Or l’histoire récente – les droits de douanes de la première administration Trump – ou plus ancienne, les tarifs Hawley Smoot de 1932 – montre que toute taxe à l’importation a le même effet sur l’économie qu’une augmentation des impôts, soit un impact récessif proportionnel à ces taxes via une ponction généralisée sur le pouvoir d’achat des consommateurs. L’équilibre entre promotion de la souveraineté et de la densification du tissu industriel américain d’un côté, et la préservation du dynamique de la consommation de l’autre, ne sera pas simple à trouver.

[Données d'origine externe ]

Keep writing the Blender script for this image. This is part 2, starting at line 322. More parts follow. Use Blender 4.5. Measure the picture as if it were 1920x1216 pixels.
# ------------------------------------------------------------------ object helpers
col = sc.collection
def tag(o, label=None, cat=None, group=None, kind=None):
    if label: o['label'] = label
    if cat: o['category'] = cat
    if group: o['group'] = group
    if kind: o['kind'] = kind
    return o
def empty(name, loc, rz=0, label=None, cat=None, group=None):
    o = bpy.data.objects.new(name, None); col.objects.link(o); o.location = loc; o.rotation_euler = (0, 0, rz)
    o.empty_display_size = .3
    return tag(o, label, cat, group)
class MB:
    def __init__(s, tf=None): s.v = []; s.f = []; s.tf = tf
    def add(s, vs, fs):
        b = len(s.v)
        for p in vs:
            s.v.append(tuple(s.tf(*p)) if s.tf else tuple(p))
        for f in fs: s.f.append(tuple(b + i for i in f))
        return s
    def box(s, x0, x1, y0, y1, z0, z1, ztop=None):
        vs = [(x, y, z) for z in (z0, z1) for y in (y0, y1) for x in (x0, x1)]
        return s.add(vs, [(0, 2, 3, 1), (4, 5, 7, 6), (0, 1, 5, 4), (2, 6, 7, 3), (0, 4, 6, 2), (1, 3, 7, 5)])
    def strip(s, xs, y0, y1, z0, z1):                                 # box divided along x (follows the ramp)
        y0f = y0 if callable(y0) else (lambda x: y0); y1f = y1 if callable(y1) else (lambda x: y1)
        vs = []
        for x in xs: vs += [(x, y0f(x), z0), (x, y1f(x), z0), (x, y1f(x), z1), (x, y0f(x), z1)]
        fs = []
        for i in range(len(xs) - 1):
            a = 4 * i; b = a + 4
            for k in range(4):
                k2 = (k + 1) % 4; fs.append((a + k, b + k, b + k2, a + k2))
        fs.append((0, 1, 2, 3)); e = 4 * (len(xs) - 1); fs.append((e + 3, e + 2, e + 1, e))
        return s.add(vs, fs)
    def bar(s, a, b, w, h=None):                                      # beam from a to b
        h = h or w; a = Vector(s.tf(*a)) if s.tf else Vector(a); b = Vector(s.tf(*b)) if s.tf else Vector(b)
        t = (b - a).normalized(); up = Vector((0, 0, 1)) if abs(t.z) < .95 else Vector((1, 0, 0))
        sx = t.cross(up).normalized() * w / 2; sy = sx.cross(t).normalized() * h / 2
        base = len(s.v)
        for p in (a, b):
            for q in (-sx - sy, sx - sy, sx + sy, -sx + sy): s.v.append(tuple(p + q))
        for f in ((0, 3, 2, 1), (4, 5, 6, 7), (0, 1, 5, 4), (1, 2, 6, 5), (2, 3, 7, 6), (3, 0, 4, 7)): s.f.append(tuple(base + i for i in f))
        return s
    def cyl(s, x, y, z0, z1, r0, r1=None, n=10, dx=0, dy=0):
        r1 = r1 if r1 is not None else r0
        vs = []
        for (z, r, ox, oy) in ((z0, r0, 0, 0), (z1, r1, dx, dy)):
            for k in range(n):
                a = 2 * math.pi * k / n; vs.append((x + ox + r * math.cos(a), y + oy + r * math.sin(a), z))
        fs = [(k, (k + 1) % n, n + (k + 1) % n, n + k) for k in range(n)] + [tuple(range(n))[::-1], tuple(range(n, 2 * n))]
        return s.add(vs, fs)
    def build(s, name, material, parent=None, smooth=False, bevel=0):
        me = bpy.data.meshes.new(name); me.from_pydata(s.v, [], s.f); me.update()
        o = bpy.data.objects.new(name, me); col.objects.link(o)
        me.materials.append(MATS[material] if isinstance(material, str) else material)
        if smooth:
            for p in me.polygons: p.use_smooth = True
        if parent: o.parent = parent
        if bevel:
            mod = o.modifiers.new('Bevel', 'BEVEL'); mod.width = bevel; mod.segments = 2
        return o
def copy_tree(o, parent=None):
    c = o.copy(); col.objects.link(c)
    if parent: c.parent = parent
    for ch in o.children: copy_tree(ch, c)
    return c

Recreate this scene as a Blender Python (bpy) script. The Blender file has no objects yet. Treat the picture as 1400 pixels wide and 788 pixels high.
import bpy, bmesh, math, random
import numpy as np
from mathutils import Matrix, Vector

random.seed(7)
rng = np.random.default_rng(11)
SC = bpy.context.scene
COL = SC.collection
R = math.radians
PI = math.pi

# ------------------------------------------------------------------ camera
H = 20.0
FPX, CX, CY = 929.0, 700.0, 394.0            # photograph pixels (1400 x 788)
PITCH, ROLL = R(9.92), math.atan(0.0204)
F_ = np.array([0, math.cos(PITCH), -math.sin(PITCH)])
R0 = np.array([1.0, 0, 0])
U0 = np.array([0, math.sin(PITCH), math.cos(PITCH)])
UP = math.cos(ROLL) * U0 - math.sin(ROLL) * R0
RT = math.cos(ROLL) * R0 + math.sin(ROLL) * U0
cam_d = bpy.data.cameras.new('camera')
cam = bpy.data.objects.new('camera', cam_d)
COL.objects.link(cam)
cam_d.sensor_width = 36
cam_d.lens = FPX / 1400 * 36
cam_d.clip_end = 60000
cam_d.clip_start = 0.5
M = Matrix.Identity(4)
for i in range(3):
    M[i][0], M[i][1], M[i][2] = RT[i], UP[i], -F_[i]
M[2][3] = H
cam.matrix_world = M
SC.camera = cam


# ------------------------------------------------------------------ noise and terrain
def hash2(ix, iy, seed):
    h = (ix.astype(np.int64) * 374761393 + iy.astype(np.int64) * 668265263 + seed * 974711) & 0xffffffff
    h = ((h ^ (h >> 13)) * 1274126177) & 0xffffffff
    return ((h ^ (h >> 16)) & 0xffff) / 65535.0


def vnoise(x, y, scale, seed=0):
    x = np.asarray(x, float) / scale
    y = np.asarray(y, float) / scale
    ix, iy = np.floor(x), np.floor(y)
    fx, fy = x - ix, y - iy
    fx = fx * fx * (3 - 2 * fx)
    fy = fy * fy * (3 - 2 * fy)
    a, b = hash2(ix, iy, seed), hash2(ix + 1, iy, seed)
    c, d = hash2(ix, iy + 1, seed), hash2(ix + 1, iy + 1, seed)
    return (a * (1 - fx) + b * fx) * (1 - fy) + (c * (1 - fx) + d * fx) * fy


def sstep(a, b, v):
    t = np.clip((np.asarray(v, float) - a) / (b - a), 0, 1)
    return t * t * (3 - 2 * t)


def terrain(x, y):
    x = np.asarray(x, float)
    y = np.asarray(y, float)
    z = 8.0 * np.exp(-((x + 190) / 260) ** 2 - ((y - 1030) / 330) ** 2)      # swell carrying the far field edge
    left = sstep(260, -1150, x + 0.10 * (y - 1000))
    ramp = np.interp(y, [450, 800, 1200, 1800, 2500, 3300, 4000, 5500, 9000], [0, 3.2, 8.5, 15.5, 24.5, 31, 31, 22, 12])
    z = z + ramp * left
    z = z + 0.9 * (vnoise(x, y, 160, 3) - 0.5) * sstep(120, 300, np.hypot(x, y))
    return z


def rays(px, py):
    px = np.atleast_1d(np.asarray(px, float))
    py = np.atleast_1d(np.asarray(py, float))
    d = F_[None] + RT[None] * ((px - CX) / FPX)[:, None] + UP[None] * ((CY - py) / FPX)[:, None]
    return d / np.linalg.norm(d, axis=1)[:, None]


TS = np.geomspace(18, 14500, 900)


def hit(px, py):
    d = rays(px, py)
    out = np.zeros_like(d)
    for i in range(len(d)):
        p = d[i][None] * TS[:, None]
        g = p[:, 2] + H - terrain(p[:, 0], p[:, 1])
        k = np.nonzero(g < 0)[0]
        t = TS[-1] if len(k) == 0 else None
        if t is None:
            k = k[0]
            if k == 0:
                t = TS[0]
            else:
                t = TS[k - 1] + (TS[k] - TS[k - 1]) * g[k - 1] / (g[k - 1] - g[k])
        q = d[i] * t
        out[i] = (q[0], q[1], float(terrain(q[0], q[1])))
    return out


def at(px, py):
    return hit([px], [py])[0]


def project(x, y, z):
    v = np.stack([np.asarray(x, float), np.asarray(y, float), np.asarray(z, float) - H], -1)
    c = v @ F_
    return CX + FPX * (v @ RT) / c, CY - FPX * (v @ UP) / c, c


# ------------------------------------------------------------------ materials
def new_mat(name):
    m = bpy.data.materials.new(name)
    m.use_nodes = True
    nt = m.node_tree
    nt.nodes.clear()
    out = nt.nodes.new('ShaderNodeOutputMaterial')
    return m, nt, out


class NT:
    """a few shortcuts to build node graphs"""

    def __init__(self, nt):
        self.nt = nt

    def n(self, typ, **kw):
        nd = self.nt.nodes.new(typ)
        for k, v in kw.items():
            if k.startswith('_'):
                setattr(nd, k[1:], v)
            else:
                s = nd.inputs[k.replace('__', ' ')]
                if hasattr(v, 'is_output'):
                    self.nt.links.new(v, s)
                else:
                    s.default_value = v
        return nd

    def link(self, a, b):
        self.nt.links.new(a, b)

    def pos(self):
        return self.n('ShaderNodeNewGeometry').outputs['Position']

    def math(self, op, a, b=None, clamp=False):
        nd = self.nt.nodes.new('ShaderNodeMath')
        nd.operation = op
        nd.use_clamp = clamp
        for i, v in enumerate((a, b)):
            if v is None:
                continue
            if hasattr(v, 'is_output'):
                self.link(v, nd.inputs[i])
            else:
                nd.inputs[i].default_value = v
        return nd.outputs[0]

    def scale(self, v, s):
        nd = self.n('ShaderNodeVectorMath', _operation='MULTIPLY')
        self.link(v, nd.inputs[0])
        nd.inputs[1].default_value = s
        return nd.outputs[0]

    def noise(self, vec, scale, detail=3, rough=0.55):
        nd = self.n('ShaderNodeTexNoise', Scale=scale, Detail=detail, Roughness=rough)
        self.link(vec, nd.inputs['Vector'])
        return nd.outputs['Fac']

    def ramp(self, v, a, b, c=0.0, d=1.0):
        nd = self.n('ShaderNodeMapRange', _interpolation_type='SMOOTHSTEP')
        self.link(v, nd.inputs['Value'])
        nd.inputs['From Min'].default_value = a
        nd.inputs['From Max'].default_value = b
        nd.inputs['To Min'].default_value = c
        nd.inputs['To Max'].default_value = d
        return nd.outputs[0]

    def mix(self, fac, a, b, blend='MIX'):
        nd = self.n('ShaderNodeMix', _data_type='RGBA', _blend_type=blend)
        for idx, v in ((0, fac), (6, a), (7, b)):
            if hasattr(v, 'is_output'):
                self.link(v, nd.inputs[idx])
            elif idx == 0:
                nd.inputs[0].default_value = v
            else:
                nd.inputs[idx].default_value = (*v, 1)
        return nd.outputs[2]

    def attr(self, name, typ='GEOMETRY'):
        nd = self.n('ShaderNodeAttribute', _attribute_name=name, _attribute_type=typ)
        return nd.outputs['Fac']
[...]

3-Le troisième défi qui se présente est celui de l’équilibre international entre coopération et rivalité. D’abord avec ses alliés historiques. A la différence de Trump, n’hésitant pas à taxer l’acier et l’aluminium européens, Biden est revenu sur ces points. Qu’en sera-t-il à l’avenir, alors que de nombreuses voix au Congrès s’élèvent pour rééquilibrer la balance commerciale avec les Européens via des droits de douane ciblés ?

Plus largement, appuyée sur des prix de l’énergie beaucoup plus bas qu’en Europe et sur de puissants et très simples mécanismes de crédit d’impôts pour favoriser l’installation d’usines, l’administration Biden a démontré sa volonté de développer les capacités productives du pays de l’automobile aux énergies décarbonées en passant par les industries de pointe. Et l’Europe est la première à souffrir de la comparaison.

L’ensemble de la politique de réindustrialisation du pays nécessitera complétée par une politique commerciale soigneusement calibrée envers les alliés traditionnels des Etats-Unis pour éviter que le slogan « L’Amérique en premier » ne deviennent « l’Amérique seule contre tous ».

Enfin, c’est vis-à-vis du rival stratégique chinois que de nouveaux équilibres devront être trouvés. Compte tenu du paysage politique à Washington et du consensus de confrontation avec l’Empire du Milieu, nul ne peut raisonnablement se faire d’illusion quant à un éventuel apaisement généralisé entre les deux géants.

Mais les deux pays ont tout intérêt à renforcer leur dialogue afin d’éviter un dérapage dans le détroit de Taiwan. Et les Etats-Unis, même s’ils ne rejoindront probablement pas une alliance asiatique de libre-échange, n’ont aucun intérêt à permettre à la Chine d’être le seul pivot économique de la région et à laisser Taipei seul face à la stratégie d’isolement économique menée par Pékin.

Face à tous ces défis, l’attitude de la Fed sera déterminante et la prochaine réunion, dès le 7 novembre, donnera le ton sur les marchés. Après tout, plus l’incertitude économique et politique est grande, plus la liquidité demeure clé pour les investisseurs. La période de la pandémie l’a largement démontré.